My final point concerns class assignments and testing, which are, let's face it, very important parts of the learning process. This raises another aspect of the listening diagrams, one I consider quite important. The diagrams are not to be taken as authoritative or correct. I tell this to each student from the very start: "this is not firmament; this is not scripture." These things are fallible, they are weak, they are working formulations that in the mind of the student should remain open to clarification and improvement as musical sense reveals itself through repeated hearings. Thus, instead of passively accepting the diagram, the student should be encouraged actively to improve on it. The diagrams are by their nature imperfect representations of a musical work, and the student's first job is to come to grips with them as they are. But then the next and more important task is to think about how the diagrams might be changed.

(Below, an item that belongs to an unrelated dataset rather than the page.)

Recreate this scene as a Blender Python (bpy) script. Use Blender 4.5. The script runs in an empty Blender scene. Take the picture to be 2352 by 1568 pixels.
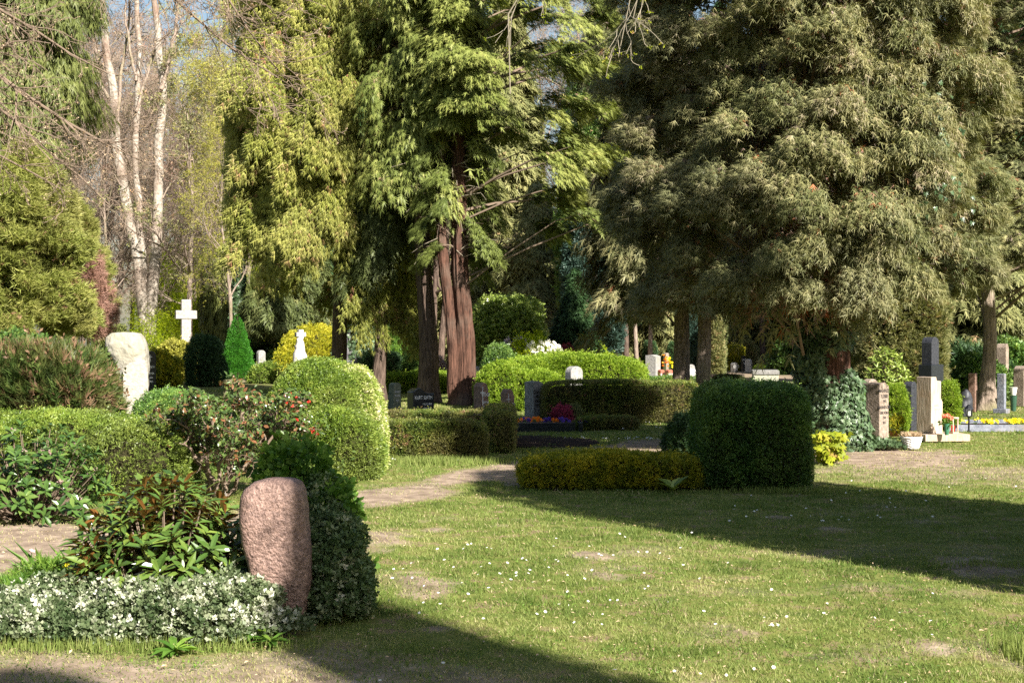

The best challenge for the students is to produce their own diagrams, sometimes using unknown examples that are assigned without any guide. This gives plenty of freedom. With an interested group of students this can make for very lively discussion. It solves much of the agony facing students in class; if you can involve them, you've really done at least 50 percent of the work. And the whole process also serves very well for both homework assignments and for tests.